= GIVEN PROBLEM =
Print the first line of the material below and each line after it, exactly as written, ending with the line that contains "vs.view_transform = 'Standard';".

= GIVEN DATA =
-- Begin --

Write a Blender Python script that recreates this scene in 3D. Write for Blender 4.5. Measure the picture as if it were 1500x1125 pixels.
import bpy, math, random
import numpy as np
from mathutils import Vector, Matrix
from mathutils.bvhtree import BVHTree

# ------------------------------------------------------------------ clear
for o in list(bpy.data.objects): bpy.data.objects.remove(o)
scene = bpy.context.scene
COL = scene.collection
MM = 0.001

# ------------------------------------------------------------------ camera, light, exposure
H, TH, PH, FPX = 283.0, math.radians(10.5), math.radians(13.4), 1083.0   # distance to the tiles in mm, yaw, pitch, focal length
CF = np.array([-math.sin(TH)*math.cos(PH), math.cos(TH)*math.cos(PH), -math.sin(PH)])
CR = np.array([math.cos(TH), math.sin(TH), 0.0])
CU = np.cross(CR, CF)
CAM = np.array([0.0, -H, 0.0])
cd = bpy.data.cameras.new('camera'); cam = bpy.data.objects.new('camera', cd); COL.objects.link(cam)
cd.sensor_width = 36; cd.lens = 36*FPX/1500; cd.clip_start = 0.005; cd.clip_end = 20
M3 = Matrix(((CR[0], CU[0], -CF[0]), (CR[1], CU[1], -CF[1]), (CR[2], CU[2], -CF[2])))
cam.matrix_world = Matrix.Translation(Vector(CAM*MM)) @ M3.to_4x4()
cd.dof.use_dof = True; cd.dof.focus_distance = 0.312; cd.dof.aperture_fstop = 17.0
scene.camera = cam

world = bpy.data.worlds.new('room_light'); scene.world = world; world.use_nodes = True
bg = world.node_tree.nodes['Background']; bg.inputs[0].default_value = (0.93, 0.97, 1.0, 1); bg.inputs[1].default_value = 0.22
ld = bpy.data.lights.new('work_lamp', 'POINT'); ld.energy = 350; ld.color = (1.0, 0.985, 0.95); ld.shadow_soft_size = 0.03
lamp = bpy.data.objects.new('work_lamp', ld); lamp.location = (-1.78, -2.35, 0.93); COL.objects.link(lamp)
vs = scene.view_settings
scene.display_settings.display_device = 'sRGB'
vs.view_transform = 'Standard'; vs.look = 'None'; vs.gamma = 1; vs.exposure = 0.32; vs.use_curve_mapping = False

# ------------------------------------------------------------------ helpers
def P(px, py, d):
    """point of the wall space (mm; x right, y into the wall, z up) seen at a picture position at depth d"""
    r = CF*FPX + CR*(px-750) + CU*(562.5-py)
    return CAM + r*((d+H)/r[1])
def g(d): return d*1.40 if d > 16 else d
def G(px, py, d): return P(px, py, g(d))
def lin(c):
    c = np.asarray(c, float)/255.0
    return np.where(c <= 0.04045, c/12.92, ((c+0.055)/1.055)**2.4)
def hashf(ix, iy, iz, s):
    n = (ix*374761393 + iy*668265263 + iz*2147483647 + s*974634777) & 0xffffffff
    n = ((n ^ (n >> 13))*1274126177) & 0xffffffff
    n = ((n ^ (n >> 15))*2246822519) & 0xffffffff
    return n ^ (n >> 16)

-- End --

= RESPONSE BELOW =
Write a Blender Python script that recreates this scene in 3D. Write for Blender 4.5. Measure the picture as if it were 1500x1125 pixels.
import bpy, math, random
import numpy as np
from mathutils import Vector, Matrix
from mathutils.bvhtree import BVHTree

# ------------------------------------------------------------------ clear
for o in list(bpy.data.objects): bpy.data.objects.remove(o)
scene = bpy.context.scene
COL = scene.collection
MM = 0.001

# ------------------------------------------------------------------ camera, light, exposure
H, TH, PH, FPX = 283.0, math.radians(10.5), math.radians(13.4), 1083.0   # distance to the tiles in mm, yaw, pitch, focal length
CF = np.array([-math.sin(TH)*math.cos(PH), math.cos(TH)*math.cos(PH), -math.sin(PH)])
CR = np.array([math.cos(TH), math.sin(TH), 0.0])
CU = np.cross(CR, CF)
CAM = np.array([0.0, -H, 0.0])
cd = bpy.data.cameras.new('camera'); cam = bpy.data.objects.new('camera', cd); COL.objects.link(cam)
cd.sensor_width = 36; cd.lens = 36*FPX/1500; cd.clip_start = 0.005; cd.clip_end = 20
M3 = Matrix(((CR[0], CU[0], -CF[0]), (CR[1], CU[1], -CF[1]), (CR[2], CU[2], -CF[2])))
cam.matrix_world = Matrix.Translation(Vector(CAM*MM)) @ M3.to_4x4()
cd.dof.use_dof = True; cd.dof.focus_distance = 0.312; cd.dof.aperture_fstop = 17.0
scene.camera = cam

world = bpy.data.worlds.new('room_light'); scene.world = world; world.use_nodes = True
bg = world.node_tree.nodes['Background']; bg.inputs[0].default_value = (0.93, 0.97, 1.0, 1); bg.inputs[1].default_value = 0.22
ld = bpy.data.lights.new('work_lamp', 'POINT'); ld.energy = 350; ld.color = (1.0, 0.985, 0.95); ld.shadow_soft_size = 0.03
lamp = bpy.data.objects.new('work_lamp', ld); lamp.location = (-1.78, -2.35, 0.93); COL.objects.link(lamp)
vs = scene.view_settings
scene.display_settings.display_device = 'sRGB'
vs.view_transform = 'Standard'; vs.look = 'None'; vs.gamma = 1; vs.exposure = 0.32; vs.use_curve_mapping = False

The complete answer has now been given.